* _Stated task_:
Drop the pictures and give back word for word the lines from the line holding "Model this scene" to the line holding "scene.camera = camo", both included.

* _Exercise input_:
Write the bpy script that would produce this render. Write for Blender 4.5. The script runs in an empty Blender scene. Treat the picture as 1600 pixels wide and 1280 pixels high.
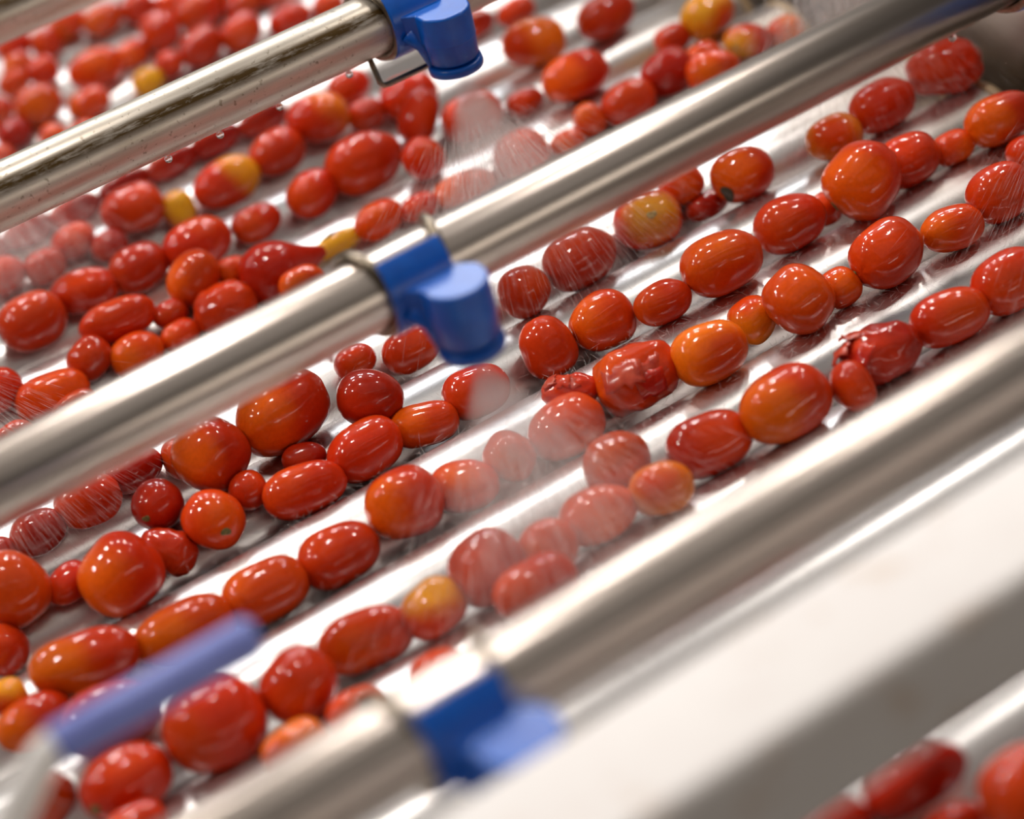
import bpy, bmesh, math, random
from mathutils import Vector, Matrix, noise
random.seed(7)
C = bpy.context.scene.collection
S = bpy.context.scene

# ------------------------------------------------------------------ camera, world, lamps, exposure
cd = bpy.data.cameras.new('camera'); cam = bpy.data.objects.new('camera', cd); C.objects.link(cam)
right = Vector((0.82484687, -0.52555916, -0.20836318)); up = Vector((0.45213828, 0.39196922, 0.80120603)); fwd = Vector((0.33940921, 0.75508125, -0.56094))
cam.matrix_world = Matrix(((right.x, up.x, -fwd.x, -0.46999), (right.y, up.y, -fwd.y, -1.02143), (right.z, up.z, -fwd.z, 0.80080), (0, 0, 0, 1)))
cd.sensor_width = 36; cd.lens = 75.0; cd.clip_start = .05; cd.clip_end = 60
cd.dof.use_dof = True; cd.dof.focus_distance = 1.385; cd.dof.aperture_fstop = 2.6
S.camera = cam
S.view_settings.view_transform = 'Standard'; S.view_settings.look = 'None'; S.view_settings.gamma = 1
S.view_settings.use_curve_mapping = False; S.view_settings.exposure = -0.2
S.cycles.transparent_max_bounces = 24; S.cycles.volume_bounces = 12; S.cycles.use_denoising = True
W = bpy.data.worlds.new('hall'); S.world = W; W.use_nodes = True
W.node_tree.nodes['Background'].inputs[0].default_value = (1.0, .88, .78, 1)
W.node_tree.nodes['Background'].inputs[1].default_value = 0.06

def lamp(name, loc, target, sx, sy, power, color=(1, .93, .87)):
    l = bpy.data.lights.new(name, 'AREA'); l.shape = 'RECTANGLE'; l.size = sx; l.size_y = sy; l.energy = power; l.color = color
    o = bpy.data.objects.new(name, l); C.objects.link(o); o.location = loc
    o.rotation_euler = (Vector(target) - Vector(loc)).to_track_quat('-Z', 'Y').to_euler()
    return o
# hall lamps: two rows of ceiling fittings along the conveyor and the bright hall opening behind the viewer
for x in (-2.0, 0.05, 2.1):
    lamp('ceiling_lamp', (x, .45, 2.7), (x, .45, 0), .30, .16, 19)
for x in (-3.6, -2.4, -1.2, 0.0, 1.2, 2.4, 3.6):
    lamp('ceiling_lamp', (x, 2.5, 2.9), (x * .6, 1.5, 0), .36, .20, 26)
for x in (.6, 2.4, 4.2):
    lamp('ceiling_lamp', (x, 5.0, 3.5), (x * .3, 0, 0), .9, .5, 48, (.93, .96, 1))
lamp('ceiling_fill', (1.6, -1.7, 3.6), (1.6, -1.7, 0), 7.5, 4.6, 32, (1, .93, .88))  # added soft fill overhead in place of a bright ceiling, lifts pipe mid-tones
lamp('hall_opening', (2.7, -5.5, 1.2), (0, 0, .2), 8.5, .4, 62, (1, .9, .8))

# ------------------------------------------------------------------ helpers
def link(name, me, m=None, parent=None):
    o = bpy.data.objects.new(name, me); C.objects.link(o)
    if m is not None: me.materials.append(m)
    if parent is not None: o.parent = parent
    return o
def tag(o, label=None, cat=None, group=None, kind=None):
    if label: o['label'] = label
    if cat: o['category'] = cat
    if group: o['group'] = group
    if kind: o['kind'] = kind
    return o
def empty(name, loc, label, cat, group=None):
    o = bpy.data.objects.new(name, None); C.objects.link(o); o.location = loc; o.empty_display_size = .01
    return tag(o, label, cat, group)
def done(bm, name, m, parent=None, smooth=True, bevel=0):
    me = bpy.data.meshes.new(name); bmesh.ops.recalc_face_normals(bm, faces=bm.faces); bm.to_mesh(me); bm.free()
    if smooth: me.polygons.foreach_set('use_smooth', [True] * len(me.polygons))
    o = link(name, me, m, parent)
    if bevel:
        b = o.modifiers.new('bevel', 'BEVEL'); b.width = bevel; b.segments = 3; b.limit_method = 'ANGLE'
        e = o.modifiers.new('edges', 'WEIGHTED_NORMAL')
    return o
def box(bm, x0, x1, y0, y1, z0, z1):
    v = [bm.verts.new((x, y, z)) for x in (x0, x1) for y in (y0, y1) for z in (z0, z1)]
    for f in ((0, 1, 3, 2), (4, 6, 7, 5), (0, 4, 5, 1), (2, 3, 7, 6), (0, 2, 6, 4), (1, 5, 7, 3)): bm.faces.new([v[i] for i in f])
def lathe(bm, prof, seg=48, M=None, cap=True):
    """prof: (axial, radius) list, revolved about local X"""
    M = M or Matrix(); rings = []
    for a, r in prof:
        rings.append([bm.verts.new(M @ Vector((a, r * math.cos(2 * math.pi * i / seg), r * math.sin(2 * math.pi * i / seg)))) for i in range(seg)])
    for A, B in zip(rings, rings[1:]):
        for i in range(seg): bm.faces.new((A[i], A[(i + 1) % seg], B[(i + 1) % seg], B[i]))
    if cap:
        bm.faces.new(rings[0][::-1]); bm.faces.new(rings[-1])
def tube(bm, pts, r, seg=12, cap=True):
    pts = [Vector(p) for p in pts]; rings = []; n = len(pts)
    t0 = (pts[1] - pts[0]).normalized(); ref = t0.orthogonal().normalized()
    for i, p in enumerate(pts):
        t = (pts[min(i + 1, n - 1)] - pts[max(i - 1, 0)]).normalized()
        ref = (ref - t * ref.dot(t)).normalized(); b = t.cross(ref)
        rr = r[i] if isinstance(r, (list, tuple)) else r
        rings.append([bm.verts.new(p + ref * rr * math.cos(2 * math.pi * k / seg) + b * rr * math.sin(2 * math.pi * k / seg)) for k in range(seg)])
    for A, B in zip(rings, rings[1:]):
        for i in range(seg): bm.faces.new((A[i], A[(i + 1) % seg], B[(i + 1) % seg], B[i]))
    if cap:
        bm.faces.new(rings[0][::-1]); bm.faces.new(rings[-1])
TOZ = Matrix.Rotation(-math.pi / 2, 4, 'Y')       # local X -> +Z

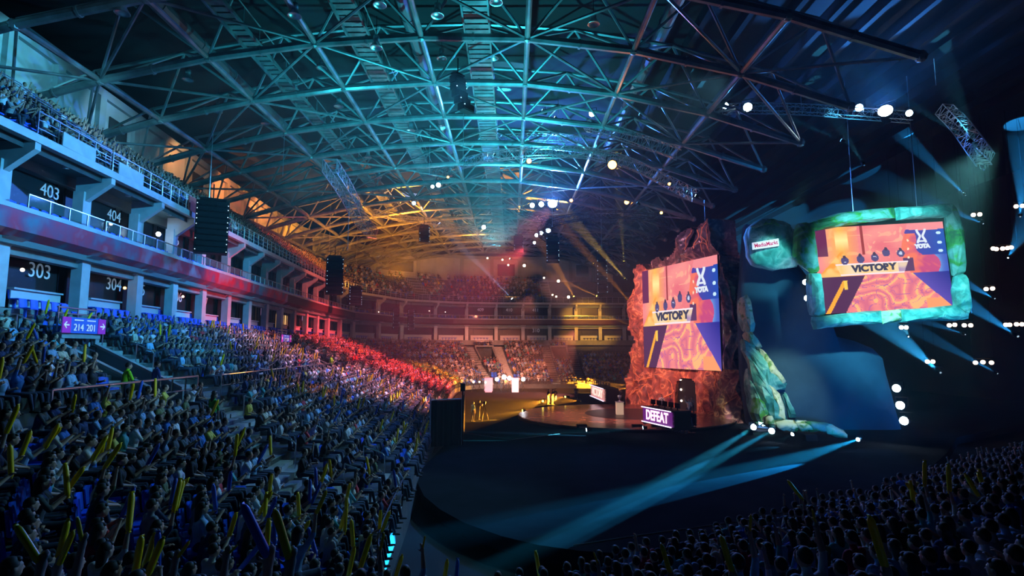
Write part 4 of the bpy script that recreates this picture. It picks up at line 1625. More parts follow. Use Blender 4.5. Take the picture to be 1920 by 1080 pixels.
# the rock wall: relief grid cut by outlines read in the plane of the wall
out_px = [(1188, 762), (1186, 735), (1192, 715), (1196, 690), (1194, 668), (1198, 640), (1193, 615), (1199, 590), (1192, 565), (1190, 545), (1196, 525), (1194, 506), (1202, 497), (1214, 496), (1222, 505), (1232, 503),
          (1232, 487), (1240, 481), (1250, 486), (1256, 490), (1270, 476), (1282, 462), (1292, 436), (1302, 426), (1310, 432), (1311, 448), (1305, 468), (1316, 462), (1318, 436), (1326, 420), (1338, 412), (1352, 412), (1357, 470),
          (1376, 500), (1386, 540), (1392, 590), (1396, 640), (1398, 700), (1402, 760), (1404, 792)]
outl = [wallp(*p) for p in out_px]
outl[0] = (outl[0][0], -0.05)
outl[-1] = (outl[-1][0], -0.05)
scr = [wallp(1219, 687), wallp(1366, 697), wallp(1355, 470), wallp(1219, 516)]
s0, s1 = scr[0][0], scr[1][0]
z0, z1 = (scr[0][1] + scr[1][1]) / 2, (scr[2][1] + scr[3][1]) / 2
tun = [wallp(*p) for p in ((1269, 772), (1269, 735), (1271, 716), (1280, 709), (1296, 709), (1305, 716), (1308, 740), (1309, 776))]
tun[0] = (tun[0][0], -1)
tun[-1] = (tun[-1][0], -1)
e = empty('rock_stage_set', WA + WE * 9)
L = e.location.copy()
ST = .16
S0, S1, Z1 = min(p[0] for p in outl), max(p[0] for p in outl), max(p[1] for p in outl)
nS, nZ = int((S1 - S0) / ST) + 1, int(Z1 / ST) + 2


def relief(s, z):
    r_ = relief0(s, z)
    ds = max(s0 - s, s - s1, 0)
    dz = max(z0 - z, z - z1, 0)
    k = min(1, math.hypot(ds, dz) / .8)
    r_ = min(r_, .55) * (1 - k) + r_ * k
    ts_, te_ = tun[0][0], tun[-1][0]
    dt = math.hypot(max(ts_ - s, s - te_, 0), max(z - 4.2, 0))
    k = min(1, dt / 1.2)
    return .15 * (1 - k) + r_ * k


def relief0(s, z):
    a = noise.fractal(Vector((s * .32, z * .22, 3)), 1.0, 2.0, 4)
    b = 1 - abs(noise.noise(Vector((s * .75, z * .35, 9)))) * 2
    edge_ = min(abs(s - s0), abs(s - s1)) if z0 < z < z1 else min(abs(z - z0), abs(z - z1))
    return .55 + a * .9 + b * .55


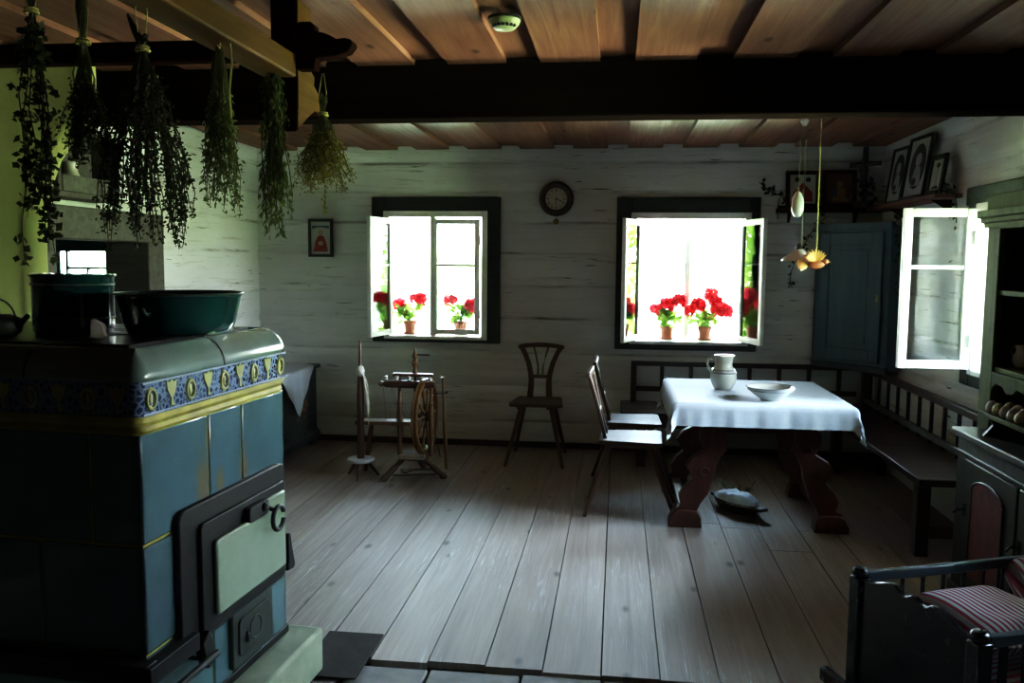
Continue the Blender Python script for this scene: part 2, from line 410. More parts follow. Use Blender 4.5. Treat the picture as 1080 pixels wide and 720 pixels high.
# ------------------------------------------------------------------ room shell
XL, XR, YB, YN, ZC = -3.07, 2.05, 7.055, -3.2, 2.47
WT = .26
SEAMS = [.21, .52, .80, 1.07, 1.35, 1.62, 1.87, 2.13, 2.36]
def seam_val(u, z):
    best = 9
    for k, s in enumerate(SEAMS):
        zz = s + .022 * noise.noise((u * .7, k * 3.1, 1.7)) + .008 * noise.noise((u * 4, k * 2.1, .3))
        best = min(best, abs(z - zz))
    return best
def log_wall(name, u0, u1, holes, to3, label, du=.03, dz=.018):
    """holes in (u0,u1,z0,z1); to3(u, z, d) -> point, d = depth into the room"""
    us = sorted(set([u0, u1] + [h[i] for h in holes for i in (0, 1)] + [u0 + i * du for i in range(1, int((u1 - u0) / du))]))
    zs = sorted(set([0, ZC + .06] + [h[i] for h in holes for i in (2, 3)] + [i * dz for i in range(1, int((ZC + .06) / dz))]))
    vid = {}; vs = []; sv = []; fs = []
    def vert(i, j):
        if (i, j) in vid: return vid[i, j]
        u, z = us[i], zs[j]; d = seam_val(u, z)
        prof = min(1, d / .06) ** .5
        disp = .016 * (prof - 1) + .006 * noise.noise((u * 1.3, z * 4, name.count('l') * 5.)) + .004 * noise.noise((u * 3, z * 18, 2.))
        vid[i, j] = len(vs); vs.append(to3(u, z, disp)); sv.append(max(0, 1 - d / .011)); return vid[i, j]
    for i in range(len(us) - 1):
        for j in range(len(zs) - 1):
            uc = (us[i] + us[i + 1]) / 2; zc = (zs[j] + zs[j + 1]) / 2
            if any(h[0] < uc < h[1] and h[2] < zc < h[3] for h in holes): continue
            fs.append((vert(i, j), vert(i + 1, j), vert(i + 1, j + 1), vert(i, j + 1)))
    mb = MB(); mb.v = vs; mb.f = fs
    # reveals and outer skin
    D = -WT
    for h in holes:
        for p, q in (((h[0], h[2]), (h[1], h[2])), ((h[1], h[2]), (h[1], h[3])), ((h[1], h[3]), (h[0], h[3])), ((h[0], h[3]), (h[0], h[2]))):
            mb.add([to3(p[0], p[1], -.004), to3(q[0], q[1], -.004), to3(q[0], q[1], D), to3(p[0], p[1], D)], [(0, 1, 2, 3)])
    uu = sorted(set([u0 - .2, u1 + .2] + [h[i] for h in holes for i in (0, 1)])); zz = sorted(set([-.1, ZC + .2] + [h[i] for h in holes for i in (2, 3)]))
    for i in range(len(uu) - 1):
        for j in range(len(zz) - 1):
            uc = (uu[i] + uu[i + 1]) / 2; zc = (zz[j] + zz[j + 1]) / 2
            if any(h[0] < uc < h[1] and h[2] < zc < h[3] for h in holes): continue
            mb.add([to3(x, y, D) for x, y in ((uu[i], zz[j]), (uu[i + 1], zz[j]), (uu[i + 1], zz[j + 1]), (uu[i], zz[j + 1]))], [(0, 1, 2, 3)])
    o = mb.build(name, M_wall)
    at = o.data.attributes.new('seam', 'FLOAT', 'POINT')
    vals = sv + [0.] * (len(o.data.vertices) - len(sv)); at.data.foreach_set('value', vals)
    return tag(o, label, 'wall', kind='structure')

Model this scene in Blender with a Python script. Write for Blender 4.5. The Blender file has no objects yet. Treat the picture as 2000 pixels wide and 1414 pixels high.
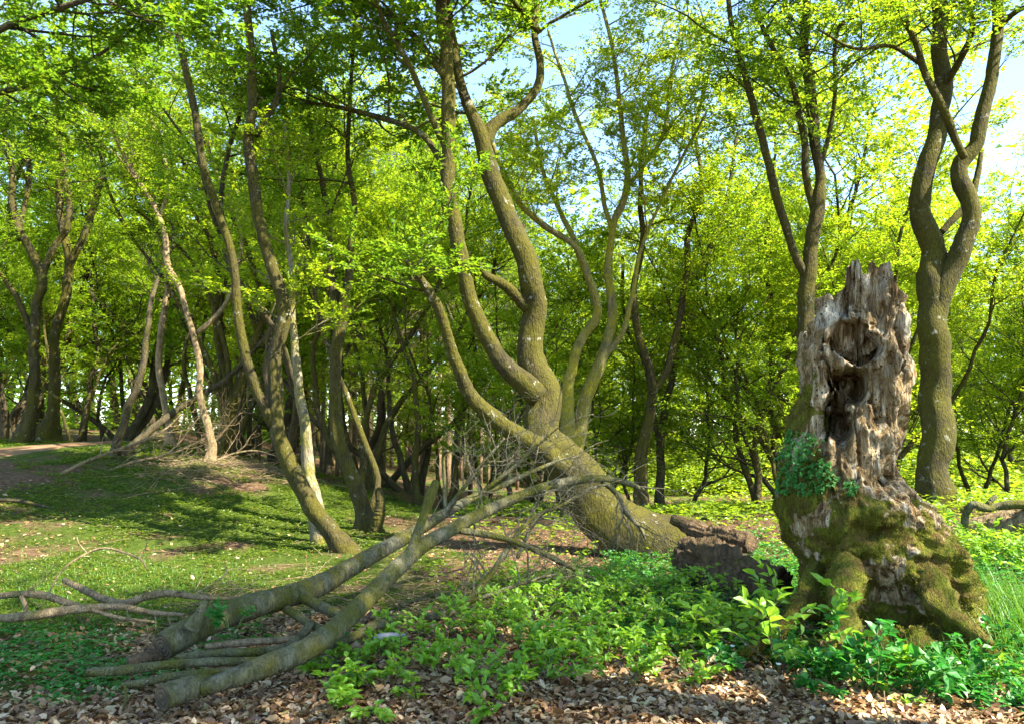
import bpy, math, random
import numpy as np
from mathutils import Vector

# ------------------------------------------------------------------ camera, sky, sun, exposure
scene = bpy.context.scene
COL = scene.collection
F = 1540.0                      # focal length in photo pixels (photo 2000 wide)
HORIZON = 860.0
CAMH = 1.5
PITCH = math.atan((HORIZON - 707.0) / F)
cam = bpy.data.cameras.new("camera")
cam.sensor_width = 36.0
cam.lens = 36.0 * F / 2000.0
cam.clip_start, cam.clip_end = 0.05, 2000.0
camo = bpy.data.objects.new("camera", cam)
camo.location = (0, 0, CAMH)
camo.rotation_euler = (math.pi / 2 + PITCH, 0, 0)
COL.objects.link(camo)
scene.camera = camo

SUN_EL, SUN_AZ = math.radians(46), math.radians(120)     # azimuth measured clockwise from +Y (view direction)
w = bpy.data.worlds.new("World"); scene.world = w; w.use_nodes = True
nt = w.node_tree
sky = nt.nodes.new("ShaderNodeTexSky"); sky.sky_type = 'NISHITA'; sky.sun_disc = False
sky.sun_elevation = SUN_EL; sky.sun_rotation = SUN_AZ
sky.air_density = 1.0; sky.dust_density = .2; sky.ozone_density = 2.4; sky.altitude = 300
bg = nt.nodes["Background"]; bg.inputs[1].default_value = 0.108
nt.links.new(sky.outputs[0], bg.inputs[0])
sun = bpy.data.lights.new("sun", 'SUN'); sun.energy = 4.3; sun.angle = math.radians(0.5); sun.color = (1.0, 0.93, 0.80)
suno = bpy.data.objects.new("sun", sun)
sd = Vector((math.sin(SUN_AZ) * math.cos(SUN_EL), math.cos(SUN_AZ) * math.cos(SUN_EL), math.sin(SUN_EL)))
suno.rotation_euler = sd.to_track_quat('Z', 'Y').to_euler()
COL.objects.link(suno)
scene.view_settings.view_transform = 'Standard'; scene.view_settings.look = 'None'
scene.view_settings.exposure = 2.55; scene.view_settings.gamma = 1.0; scene.view_settings.use_curve_mapping = False
scene.render.engine = 'CYCLES'
cy = scene.cycles
cy.max_bounces = 10; cy.diffuse_bounces = 8; cy.glossy_bounces = 2; cy.transmission_bounces = 6
cy.caustics_reflective = False; cy.caustics_refractive = False
cy.use_denoising = True
cy.sample_clamp_indirect = 6.0
cy.use_adaptive_sampling = True; cy.adaptive_threshold = 0.015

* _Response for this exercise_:
Model this scene in Blender with a Python script. Write for Blender 4.5. The Blender file has no objects yet. Treat the picture as 2000 pixels wide and 1414 pixels high.
import bpy, math, random
import numpy as np
from mathutils import Vector

# ------------------------------------------------------------------ camera, sky, sun, exposure
scene = bpy.context.scene
COL = scene.collection
F = 1540.0                      # focal length in photo pixels (photo 2000 wide)
HORIZON = 860.0
CAMH = 1.5
PITCH = math.atan((HORIZON - 707.0) / F)
cam = bpy.data.cameras.new("camera")
cam.sensor_width = 36.0
cam.lens = 36.0 * F / 2000.0
cam.clip_start, cam.clip_end = 0.05, 2000.0
camo = bpy.data.objects.new("camera", cam)
camo.location = (0, 0, CAMH)
camo.rotation_euler = (math.pi / 2 + PITCH, 0, 0)
COL.objects.link(camo)
scene.camera = camo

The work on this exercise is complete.